Wednesday, July 9, 2014

three near misses, so close you can feel the wake of the bullet whizzing past you


Cosmopolis: (2012. dir: David Cronenberg) I like it when Cronenberg goes all heavily stylized; it's one of my favorite things about him. Sometimes (Crash, Naked Lunch) it works better than others (eXistenz), but even when the effort falls short, you gotta love the moxie behind it. Cosmopolis is a return to form in that respect after the more -- what's the word? not "normal", for sure, not when you're talking Cronenberg. "Traditional", I guess, until I think of a better one, -- approach to his last three (a Dangerous Method, Eastern Promises, a History of Violence). (All three of which, by the way, were awesome in their own individual and respective ways.)

Cosmopolis, alas, left me a little cold. I never fully breached the distancing trench he built into the stylization, although the camerawork and blocking were amazing (consider that most of the thing takes place inside a stretch limo), and all the performances very much arisen from the same stylistic world, no mean feat. I couldn't give a crap about the whole yuppie dilemma concerning the search for life's meaning once you've already conquered the world, and although I'm generally disposed to favor Robert Pattison, he faltered this time, crucially, in that protracted, climactic scene. He seemed lost, as if he had no handle, ultimately, on his character's final experience.

That's a minor gripe, I guess, and I do enjoy an outrageously metaphorical story, as long as it's boldly done, as this one is. The editing was crucially lean, dropping us right into the center of the action in most scenes; otherwise the methodical pace would have killed the venture off cold.
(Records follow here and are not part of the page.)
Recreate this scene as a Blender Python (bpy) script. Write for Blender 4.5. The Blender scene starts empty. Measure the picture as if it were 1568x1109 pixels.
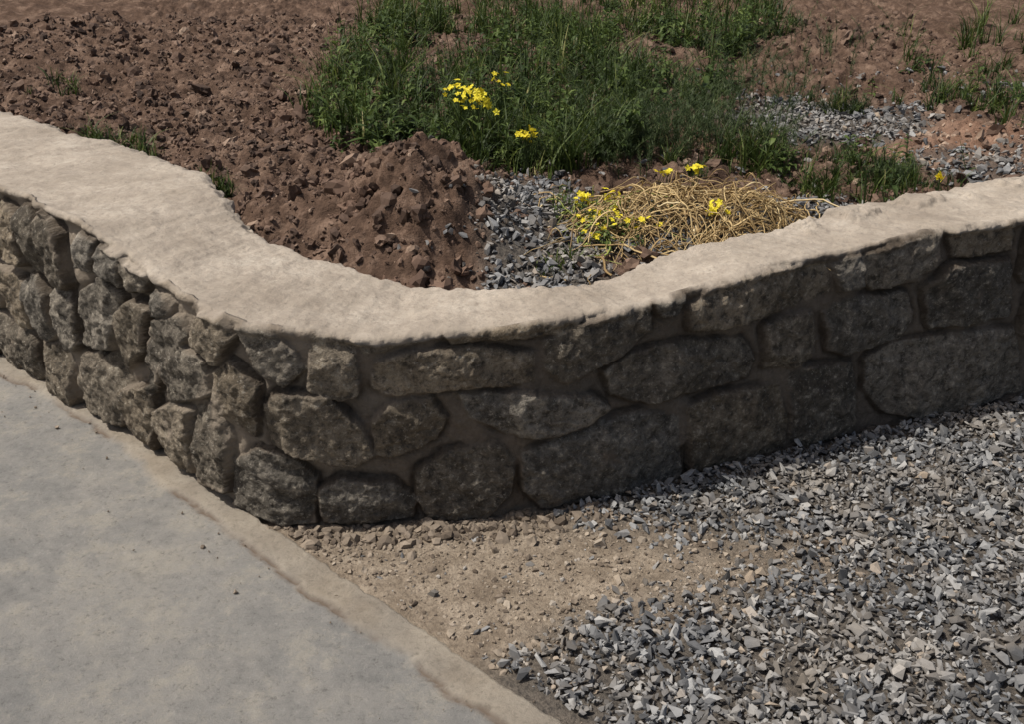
import bpy, bmesh, math, numpy as np
from mathutils import Vector
rng=np.random.default_rng(11)
sc=bpy.context.scene
# ---------------------------------------------------------------- helpers
def _h(ix,iy,iz,seed):
    h=(ix.astype(np.uint32)*np.uint32(374761393)+iy.astype(np.uint32)*np.uint32(668265263)+iz.astype(np.uint32)*np.uint32(2246822519)+np.uint32((seed*3266489917)&0xffffffff))
    h^=h>>np.uint32(13); h*=np.uint32(1274126177); h^=h>>np.uint32(16)
    return (h&np.uint32(0xffffff)).astype(np.float64)/0xffffff
def vn(x,y,z=0.,seed=0):
    x,y,z=np.broadcast_arrays(np.asarray(x,float),np.asarray(y,float),np.asarray(z,float))
    fx,fy,fz=np.floor(x),np.floor(y),np.floor(z)
    ix,iy,iz=fx.astype(np.int64),fy.astype(np.int64),fz.astype(np.int64)
    tx,ty,tz=x-fx,y-fy,z-fz
    tx=tx*tx*(3-2*tx);ty=ty*ty*(3-2*ty);tz=tz*tz*(3-2*tz)
    r=0
    for a in (0,1):
        for b in (0,1):
            wxy=(tx if a else 1-tx)*(ty if b else 1-ty)
            if np.all(tz==0): r=r+wxy*_h(ix+a,iy+b,iz,seed)
            else: r=r+wxy*((1-tz)*_h(ix+a,iy+b,iz,seed)+tz*_h(ix+a,iy+b,iz+1,seed))
    return r*2-1
def fbm(x,y,f,o=4,seed=0,g=.5):
    r=0;a=1;n=0
    for i in range(o):
        r=r+a*vn(x*f+17.3*i,y*f-9.1*i,0,seed+i*7);n+=a;a*=g;f*=2.03
    return r/n
def cell(x,y,f,seed=0):
    x=x*f;y=y*f;fx=np.floor(x).astype(np.int64);fy=np.floor(y).astype(np.int64)
    d1=np.full(np.shape(x),9.);idv=np.zeros(np.shape(x));z=np.zeros_like(fx)
    for a in (-1,0,1):
        for b in (-1,0,1):
            px=fx+a+_h(fx+a,fy+b,z,seed);py=fy+b+_h(fx+a,fy+b,z+1,seed)
            d=np.hypot(px-x,py-y);m=d<d1
            idv=np.where(m,_h(fx+a,fy+b,z+2,seed),idv);d1=np.where(m,d,d1)
    return d1,idv
def ss(a,b,x):
    t=np.clip((x-a)/(b-a),0,1);return t*t*(3-2*t)
def mesh_obj(name,V,F,mat,attrs=None,smooth=True):
    V=np.ascontiguousarray(V,dtype=np.float32);F=np.ascontiguousarray(F,dtype=np.int32)
    me=bpy.data.meshes.new(name);k=F.shape[1]
    me.vertices.add(len(V));me.vertices.foreach_set('co',V.ravel())
    me.loops.add(F.size);me.loops.foreach_set('vertex_index',F.ravel())
    me.polygons.add(len(F));me.polygons.foreach_set('loop_start',np.arange(0,F.size,k,dtype=np.int32))
    me.update(calc_edges=True)
    me.polygons.foreach_set('use_smooth',np.full(len(F),smooth))
    for n,a in (attrs or {}).items():
        at=me.attributes.new(n,'FLOAT','POINT');at.data.foreach_set('value',np.ascontiguousarray(a,dtype=np.float32).ravel())
    me.materials.append(mat);me.validate()
    o=bpy.data.objects.new(name,me);sc.collection.objects.link(o);return o
def grid_faces(nr,nc):
    i=np.arange(nr-1)[:,None]*nc+np.arange(nc-1)[None,:];i=i.ravel()
    return np.c_[i,i+1,i+1+nc,i+nc]
# ---------------------------------------------------------------- materials
class M:
    def __init__(s,name,rough=.9,spec=.2):
        s.m=bpy.data.materials.new(name);s.m.use_nodes=True;s.t=s.m.node_tree;s.b=s.t.nodes['Principled BSDF']
        s.b.inputs['Roughness'].default_value=rough;s.b.inputs['Specular IOR Level'].default_value=spec
        s.tc=s.t.nodes.new('ShaderNodeTexCoord')
    def n(s,ty,**k):
        x=s.t.nodes.new(ty)
        for a,v in k.items(): setattr(x,a,v)
        return x
    def l(s,a,b): s.t.links.new(a,b)
    def attr(s,nm): x=s.n('ShaderNodeAttribute');x.attribute_name=nm;return x.outputs['Fac']
    def noise(s,scale,detail=4,rough=.6,dist=0.):
        x=s.n('ShaderNodeTexNoise');x.inputs['Scale'].default_value=scale;x.inputs['Detail'].default_value=detail
        x.inputs['Roughness'].default_value=rough;x.inputs['Distortion'].default_value=dist
        s.l(s.tc.outputs['Object'],x.inputs['Vector']);return x.outputs['Fac']
    def ramp(s,f,stops):
        x=s.n('ShaderNodeValToRGB');e=x.color_ramp.elements
        while len(e)<len(stops): e.new(.5)
        for i,(p,c) in enumerate(stops):
            e[i].position=p;e[i].color=(c,c,c,1) if not isinstance(c,tuple) else (*c,1)
        s.l(f,x.inputs[0]);return x.outputs['Color']
    def mix(s,f,a,b,mode='MIX'):
        x=s.n('ShaderNodeMix',data_type='RGBA',blend_type=mode)
        for sock,v in ((x.inputs['Factor'],f),(x.inputs[6],a),(x.inputs[7],b)):
            if isinstance(v,(int,float)): sock.default_value=v
            elif isinstance(v,tuple): sock.default_value=(*v,1)
            else: s.l(v,sock)
        return x.outputs[2]
    def math(s,op,a,b):
        x=s.n('ShaderNodeMath',operation=op)
        for i,v in enumerate((a,b)):
            if isinstance(v,(int,float)): x.inputs[i].default_value=v
            else: s.l(v,x.inputs[i])
        return x.outputs[0]
    def col(s,c): s.l(c,s.b.inputs['Base Color'])
    def bump(s,h,dist,strength=1.):
        x=s.n('ShaderNodeBump');x.inputs['Distance'].default_value=dist;x.inputs['Strength'].default_value=strength
        s.l(h,x.inputs['Height']);s.l(x.outputs[0],s.b.inputs['Normal'])
# wall
w=M('rubble_stone_and_cement',.92,.15)
n1=w.noise(6,6,.72);n3=w.noise(70,5,.75);n4=w.noise(24,6,.80)
stA=w.ramp(n1,[(.3,(.135,.108,.076)),(.5,(.245,.198,.140)),(.7,(.375,.306,.218))])
stB=w.ramp(n1,[(.3,(.108,.099,.085)),(.5,(.195,.179,.153)),(.7,(.305,.28,.24))])
stc=w.mix(w.attr('scol'),stA,stB)
stc=w.mix(1.,stc,w.ramp(w.attr('sval'),[(0.,.66),(1.,1.25)]),'MULTIPLY')
stc=w.mix(w.ramp(n4,[(.38,.85),(.50,0.)]),stc,(.066,.058,.048))
stc=w.mix(w.ramp(n4,[(.56,0.),(.64,.6)]),stc,(.45,.40,.315))
stc=w.mix(w.ramp(n3,[(.57,0.),(.66,.55)]),stc,(.60,.545,.45))
stc=w.mix(w.ramp(n3,[(.36,.5),(.46,0.)]),stc,(.055,.049,.041))
mor=w.ramp(n1,[(.3,(.165,.135,.105)),(.7,(.265,.22,.172))])
mor=w.mix(w.ramp(n3,[(.4,.4),(.6,0.)]),mor,(.11,.092,.074))
mor=w.mix(w.attr('joint'),mor,w.mix(1.,mor,(.55,.53,.51),'MULTIPLY'))  # mortar darkened next to the stones: joint shadow painted into the colour
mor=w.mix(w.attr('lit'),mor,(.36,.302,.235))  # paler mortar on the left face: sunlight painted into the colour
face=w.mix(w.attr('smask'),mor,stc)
cn=w.noise(2.6,7,.72)
cap=w.ramp(cn,[(.3,(.24,.20,.158)),(.43,(.335,.287,.231)),(.56,(.415,.36,.295)),(.70,(.50,.447,.373))])
cap=w.mix(w.ramp(w.noise(12,7,.82),[(.44,0.),(.60,.65)]),cap,(.275,.234,.19))
cap=w.mix(w.ramp(n3,[(.55,0.),(.68,.6)]),cap,(.19,.163,.134))
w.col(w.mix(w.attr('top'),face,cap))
hb=w.math('ADD',w.math('MULTIPLY',n4,.9),w.math('MULTIPLY',n3,.5))
hb=w.math('MULTIPLY',hb,w.math('SUBTRACT',1.5,w.attr('top')))
w.bump(hb,.014,1.)
# road
r=M('weathered_concrete',.88,.2)
rn3=r.noise(48,7,.88);rn2=r.noise(7,7,.82)
c1=r.ramp(r.noise(1.6,6,.70),[(.32,(.205,.202,.193)),(.44,(.24,.234,.219)),(.56,(.28,.268,.246)),(.68,(.33,.307,.264))])
c1=r.mix(r.ramp(rn2,[(.5,0.),(.62,.6)]),c1,(.37,.34,.285))
c1=r.mix(r.ramp(rn2,[(.34,.5),(.47,0.)]),c1,(.165,.162,.155))
c1=r.mix(r.ramp(rn3,[(.36,.7),(.45,0.)]),c1,(.11,.105,.095))
c1=r.mix(r.ramp(rn3,[(.56,0.),(.68,.5)]),c1,(.44,.415,.37))
bd=r.ramp(r.noise(7,5,.65),[(.3,(.28,.235,.18)),(.7,(.40,.35,.28))])
bd=r.mix(r.ramp(rn3,[(.38,.6),(.50,0.)]),bd,(.19,.162,.125))
cc=r.mix(r.attr('band'),c1,bd)
cc=r.mix(r.attr('crack'),cc,(.14,.10,.072))
r.col(cc);r.bump(rn3,.012,.85)
# ground
g=M('earth',.97,.1)
gn=g.noise(9,5,.74);gm=g.noise(70,4,.75)
so=g.ramp(gn,[(.3,(.050,.032,.023)),(.5,(.118,.076,.054)),(.70,(.25,.172,.126))])
di=g.ramp(gn,[(.3,(.165,.13,.095)),(.5,(.275,.225,.17)),(.7,(.40,.335,.26))])
di=g.mix(g.ramp(gm,[(.38,.6),(.52,0.)]),di,(.13,.102,.077))
gr=g.ramp(gm,[(.35,(.05,.046,.042)),(.65,(.15,.13,.108))])
rd=g.ramp(gn,[(.3,(.15,.085,.056)),(.7,(.32,.205,.145))])
x=g.mix(g.attr('soil'),di,so);x=g.mix(g.attr('red'),x,rd);x=g.mix(g.attr('grav'),x,gr)
g.col(x);g.bump(gm,.015,.9)
def rockmat(name,stops,dust,du):
    k=M(name,.85,.25);c=k.ramp(k.attr('rnd'),stops)
    nn=k.noise(90,3,.7)
    c=k.mix(k.ramp(nn,[(.35,.45),(.55,0.)]),c,k.mix(1.,c,(.55,.55,.55),'MULTIPLY'))
    c=k.mix(k.ramp(k.noise(4,3,.6),[(.45,0.),(.68,du)]),c,dust);k.col(c)
    return k.m
m_grav=rockmat('crushed_limestone',[(0.,(.065,.066,.068)),(.35,(.135,.137,.139)),(.7,(.23,.232,.232)),(.93,(.37,.37,.36)),(1.,(.32,.255,.19))],(.29,.245,.19),.5)
m_clod=rockmat('clay_soil',[(0.,(.042,.027,.020)),(.4,(.105,.068,.049)),(.78,(.20,.136,.098)),(1.,(.38,.28,.205))],(.185,.112,.078),.45)
m_crumb=rockmat('earth_crumbs',[(0.,(.09,.068,.05)),(.45,(.24,.195,.15)),(.9,(.37,.31,.24)),(1.,(.34,.33,.31))],(.30,.245,.185),.4)
def leafmat(name,stops,tr=.3):
    k=M(name,.55,.3);c=k.ramp(k.attr('rnd'),stops);k.col(c)
    t=k.n('ShaderNodeBsdfTranslucent');k.l(c,t.inputs[0]);mx=k.n('ShaderNodeMixShader');mx.inputs[0].default_value=tr
    k.l(k.b.outputs[0],mx.inputs[1]);k.l(t.outputs[0],mx.inputs[2])
    k.l(mx.outputs[0],k.t.nodes['Material Output'].inputs['Surface']);return k.m
m_grass=leafmat('grass_blades',[(0.,(.016,.029,.007)),(.5,(.052,.082,.016)),(.85,(.14,.175,.04)),(1.,(.40,.35,.15))])
m_leaf=leafmat('broad_leaves',[(0.,(.022,.038,.010)),(.6,(.07,.108,.025)),(1.,(.17,.22,.06))])
m_fern=leafmat('feathery_leaves',[(0.,(.022,.040,.013)),(.6,(.06,.09,.03)),(1.,(.15,.18,.075))])
m_straw=leafmat('dry_stalks',[(0.,(.17,.11,.05)),(.4,(.42,.29,.13)),(.75,(.66,.50,.25)),(.88,(.72,.60,.36)),(1.,(.30,.34,.08))],.15)
m_yel=leafmat('yellow_petals',[(0.,(.66,.52,.02)),(1.,(.88,.78,.05))],.25)
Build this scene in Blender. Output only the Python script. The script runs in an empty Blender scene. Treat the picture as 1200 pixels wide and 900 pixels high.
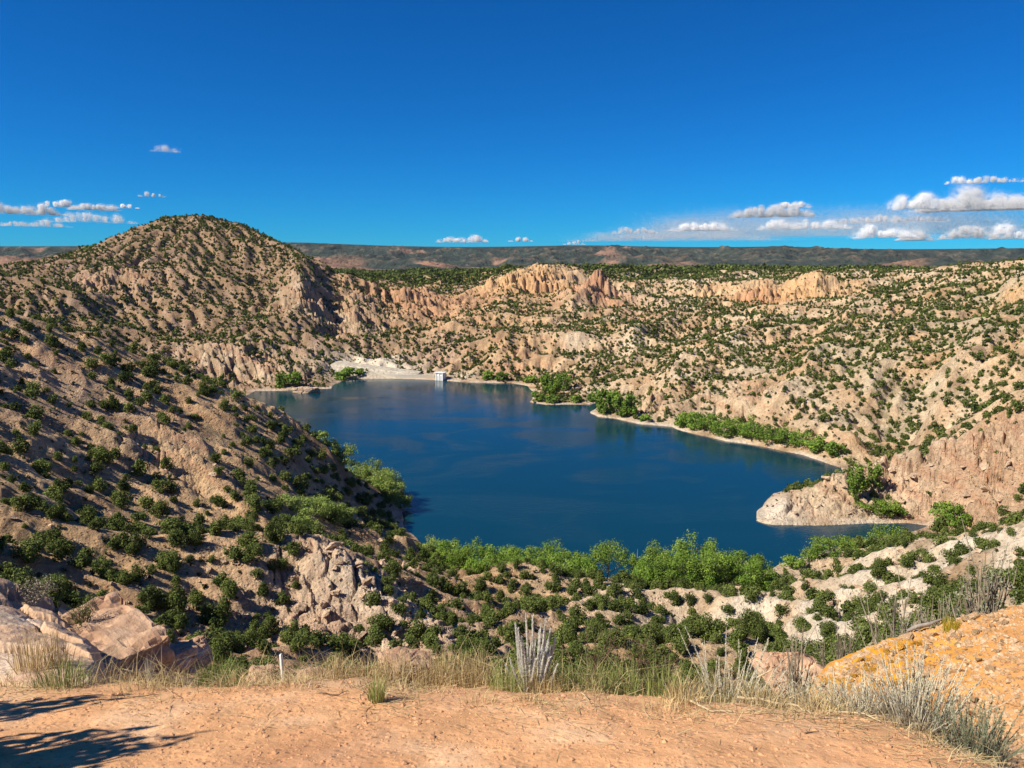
import bpy, bmesh, math, random
import numpy as np
from mathutils import Vector, Matrix

rng = np.random.default_rng(7)
random.seed(7)
scene = bpy.context.scene
COL = scene.collection
pi = math.pi

# ----------------------------------------------------------------- camera
EYE = 80.0                      # eye height above the lake
F = 924.0                       # focal length in pixels of the 1200 px wide photograph
PITCH = math.atan(140.0 / F)    # looking slightly down
camd = bpy.data.cameras.new('camera')
cam = bpy.data.objects.new('camera', camd)
COL.objects.link(cam)
cam.location = (0, 0, EYE)
cam.rotation_euler = (pi / 2 - PITCH, 0, 0)
camd.sensor_width = 36.0
camd.lens = 36.0 * F / 1200.0
camd.clip_start = 0.1
camd.clip_end = 120000
scene.camera = cam

CP, SP = math.cos(PITCH), math.sin(PITCH)


def ray(px, py):
    """azimuth and slope (rise per metre of ground distance) of a sight line"""
    u, v = (px - 600.0) / F, -(py - 450.0) / F
    dx, dy, dz = u, CP + v * SP, -SP + v * CP
    h = math.hypot(dx, dy)
    return math.atan2(dx, dy), dz / h


def to_px(x, y, z):
    d = y * CP - (z - EYE) * SP
    d = np.maximum(d, 1e-3) if isinstance(d, np.ndarray) else max(d, 1e-3)
    up = y * SP + (z - EYE) * CP
    return 600 + F * x / d, 450 - F * up / d


def lake_pt(px, py):
    a, t = ray(px, py)
    r = EYE / -t
    return r * math.sin(a), r * math.cos(a)


def pol(px, r):
    a, _ = ray(px, 450)
    return r * math.sin(a), r * math.cos(a)


# ----------------------------------------------------------------- numpy noise
def _hash(ix, iy, seed):
    h = (ix.astype(np.int64) * 374761393 + iy.astype(np.int64) * 668265263 + seed * 974634777) & 0xFFFFFFFF
    h = ((h ^ (h >> 13)) * 1274126177) & 0xFFFFFFFF
    return (h ^ (h >> 16)) & 0xFFFFFFFF


def noise(x, y, seed=0):
    """gradient noise, about -1..1"""
    x0, y0 = np.floor(x), np.floor(y)
    fx, fy = x - x0, y - y0
    ix, iy = x0.astype(np.int64), y0.astype(np.int64)
    u = fx * fx * fx * (fx * (fx * 6 - 15) + 10)
    v = fy * fy * fy * (fy * (fy * 6 - 15) + 10)

    def g(ox, oy):
        a = _hash(ix + ox, iy + oy, seed) * (2 * pi / 4294967296.0)
        return np.cos(a) * (fx - ox) + np.sin(a) * (fy - oy)
    n = (g(0, 0) * (1 - u) + g(1, 0) * u) * (1 - v) + (g(0, 1) * (1 - u) + g(1, 1) * u) * v
    return n * 1.5


def fbm(x, y, L, octs=4, seed=0, gain=0.5):
    s, a, f, n = 0.0, 1.0, 1.0 / L, 0.0
    for o in range(octs):
        s = s + a * noise(x * f + 13.7 * o, y * f - 7.1 * o, seed + o)
        n += a
        a *= gain
        f *= 2.03
    return s / n


def ridged(x, y, L, octs=3, seed=0, gain=0.5):
    s, a, f, n = 0.0, 1.0, 1.0 / L, 0.0
    w = 1.0
    for o in range(octs):
        v = 1 - np.abs(noise(x * f + 3.1 * o, y * f + 9.2 * o, seed + o)) * 1.4
        v = np.clip(v, 0, 1) ** 1.6 * w
        s = s + a * v
        n += a
        w = np.clip(v * 1.6, 0.15, 1)
        a *= gain
        f *= 2.1
    return s / n - 0.5


def worley(x, y, seed=0):
    """distance to the nearest and second nearest of scattered points, and a random value for the nearest"""
    x0, y0 = np.floor(x), np.floor(y)
    f1 = np.full(x.shape, 9.0)
    f2 = np.full(x.shape, 9.0)
    cid = np.zeros(x.shape)
    for ox in (-1, 0, 1):
        for oy in (-1, 0, 1):
            h = _hash((x0 + ox).astype(np.int64), (y0 + oy).astype(np.int64), seed)
            px = x0 + ox + (h & 1023) / 1023.0
            py = y0 + oy + ((h >> 10) & 1023) / 1023.0
            d = np.hypot(px - x, py - y)
            near = d < f1
            f2 = np.where(near, f1, np.minimum(f2, d))
            cid = np.where(near, ((h >> 20) & 1023) / 1023.0, cid)
            f1 = np.where(near, d, f1)
    return f1, f2, cid


def sstep(a, b, x):
    t = np.clip((x - a) / (b - a), 0, 1)
    return t * t * (3 - 2 * t)


# ----------------------------------------------------------------- the lay of the land
# control points: (pixel column, pixel row, ground distance) of places on the ground, in metres
CPTS = [
    # left hillside: crest, face, foot
    (0, 360, 235), (60, 378, 240), (100, 397, 232), (200, 437, 228), (290, 467, 228), (340, 502, 228), (400, 532, 244), (440, 565, 262),
    (0, 420, 205), (0, 480, 180), (0, 560, 150), (0, 640, 120), (100, 430, 212), (100, 480, 193), (100, 560, 163), (200, 462, 214),
    (200, 495, 200), (200, 560, 172), (300, 512, 205), (300, 580, 176), (400, 562, 222), (400, 590, 202), (450, 600, 238),
    (100, 640, 130), (200, 630, 142), (250, 620, 152), (330, 620, 160), (100, 690, 113), (0, 700, 100), (200, 700, 118), (300, 690, 125),
    (200, 770, 96), (300, 770, 100), (100, 770, 90), (0, 770, 85),
    # rock outcrop in the middle and the hollows round it
    (340, 632, 140), (370, 640, 137), (410, 655, 134), (450, 680, 131), (490, 708, 127), (512, 728, 122), (440, 765, 112), (380, 750, 113),
    (510, 765, 112), (330, 720, 122), (470, 640, 165), (520, 650, 178), (560, 665, 178), (610, 665, 180), (640, 690, 168), (560, 700, 150),
    (540, 740, 128), (420, 622, 178), (480, 628, 195),
    # valley floor
    (600, 790, 92), (600, 760, 115), (650, 730, 140), (700, 690, 170), (700, 760, 115), (800, 700, 165), (800, 740, 130), (800, 790, 92),
    (880, 700, 165), (700, 790, 92), (500, 790, 90), (400, 790, 88),
    # pale slopes on the right, near
    (900, 730, 143), (900, 690, 172), (950, 680, 165), (1000, 650, 178), (1000, 700, 138), (1050, 640, 180), (1100, 622, 195), (1100, 680, 135),
    (1200, 600, 190), (1200, 640, 150), (1200, 690, 110), (1150, 650, 150), (950, 770, 108), (1000, 750, 105), (1050, 735, 98), (1150, 705, 90),
    (900, 790, 92), (1000, 790, 80),
    # promontory
    (908, 588, 263), (937, 579, 268), (967, 571, 272), (990, 565, 279), (1031, 556, 286), (1077, 539, 289), (1141, 521, 286), (1200, 505, 280),
    (1112, 604, 268), (1200, 577, 252), (1100, 574, 277), (1160, 553, 270),
    (1050, 534, 355), (1100, 512, 370), (1200, 492, 350), (1010, 548, 340),
    # right hills
    (850, 470, 425), (900, 480, 400), (950, 500, 372), (1000, 510, 350), (1000, 470, 405), (1000, 430, 470), (1000, 400, 540), (1000, 370, 640), (1000, 340, 800), (1000, 322, 1000),
    (1100, 470, 360), (1100, 430, 430), (1100, 380, 530), (1100, 345, 660), (1100, 320, 860), (1200, 460, 335), (1200, 420, 400), (1200, 370, 490),
    (1200, 335, 610), (1200, 313, 780), (900, 440, 470), (900, 400, 570), (900, 372, 680), (905, 356, 780), (900, 336, 840), (900, 321, 1000),
    # hills beyond the lake
    (800, 455, 450), (760, 445, 480), (800, 400, 590), (800, 360, 720), (800, 335, 880), (800, 320, 1050), (760, 330, 950), (740, 365, 720),
    (700, 430, 535), (700, 400, 600), (695, 336, 790), (690, 370, 700), (650, 372, 690), (660, 352, 800), (720, 350, 800), (640, 322, 890), (600, 331, 870), (670, 323, 910),
    (620, 346, 815), (560, 352, 800), (600, 400, 600), (600, 430, 556), (540, 438, 552), (500, 410, 625), (480, 380, 700), (460, 425, 585),
    (470, 346, 800), (500, 341, 820), (530, 352, 790), (430, 408, 630), (580, 320, 1050), (620, 320, 1000), (540, 327, 1000), (430, 432, 568), (395, 428, 575),
    # the big hill
    (235, 254, 900), (180, 263, 900), (150, 276, 890), (100, 301, 860), (50, 321, 800), (0, 332, 760), (290, 268, 900), (330, 286, 870),
    (370, 305, 830), (400, 321, 790), (430, 339, 760), (450, 352, 740), (235, 300, 800), (235, 350, 700), (235, 400, 620), (150, 330, 740), (150, 380, 650),
    (60, 345, 670), (330, 340, 740), (330, 400, 610), (300, 440, 545), (340, 446, 530), (380, 395, 640), (385, 440, 555), (400, 360, 700), (200, 440, 545),
]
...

As it is, Cronenberg gives us the sense that we are treading, slowly and surely, alongside his antihero, a coldly pre-destined path.

And I genuinely enjoyed three elements: Samantha Morton, the voice-activated gun, and the thing about the rats.



a Field in England: (2013. dir: Ben Wheatley) You've never seen another movie like this, I guarantee it. Imagine a cross between the Conqueror Worm and Waiting for Godot. Low budget but interesting to look at, with a soundscape which brought to mind Valhalla Rising (among other things that were just right with that movie), it keeps your attention without, how do I say this? without overly engaging you. It's not a horror film, although it incorporates at least one (protracted) image which fully creeped me out (when the alchemist's assistant finally walks out of the tent). In the spirit of old-timeyness, Wheatley uses tableaux-vivants (see the '70s Masterpiece Theatre miniseries Lillie or Terence Davies' House of Mirth for brief examples of that lost art-form) to separate his acts. In the spirit of Led Zeppelin, he uses psychedelic mushrooms to further his plot.

It's not a rousing victory, but you should watch it anyway, because well-done oddities like this one are sometimes the way everything changes.



Swamp Water: (1941. dir: Jean Renoir) It's Renoir's first American venture, and he goes flying right past the usual suburbs and city life straight into the vast Georgia swampland with its backwoods inhabitants. He's conjuring up a dark Southern Gothic, and goes a long way towards succeeding.

His opening shot is a baleful cross set up in the swamp and topped with a human skull. This, it turns out, is the boundary beyond which there be dragons, and if a wanderer loses sight of the cross, he will lose himself forever to die "gatored" or "snakebit". The grim fenland is filmed as a place of peril, almost a fairy-tale sinister forest in which princes become entangled and lose their powers. Walter Brennan is the convict on the run who survives in the place through grit and cussed determination. Dana Andrews is the good-hearted boy whose fortunes become entwined with his, and Walter Huston his old fox-hunting dad who becomes obsessed with uncovering the identity of his wife's lover (John Carradine in yellow-bellied weakling mode) and taking his revenge. Anne Baxter is Brennan's near-feral daughter, allowed to live amongst the townsfolk but little else, trying to find her way into adulthood without any love or guidance. Ward Bond and Guinn Williams are the lumbering, sociopathic Dorson brothers who wreak much of the havoc, but there's a separate underbelly of unthinking violence to this eerily insulated community, including ugly vigilanteism instigated by the wrath of a young woman scorned.

Although Renoir digs into the darkness with both hands, both cinematically and plot-wise, the characters in the end seem a little too simple, the story-ends a little too easily tied up, the two-dimensional happy-ever-after lacking that haunted taste which the best Gothics leave lingering on your tongue. (In the director's defense, apparently Darryl Zanuck wrested control away and condescendingly happy-fied the film for his American audience.) Not a success, but even so, a fascinatingly murky piece of Americana from a Gallic point of view.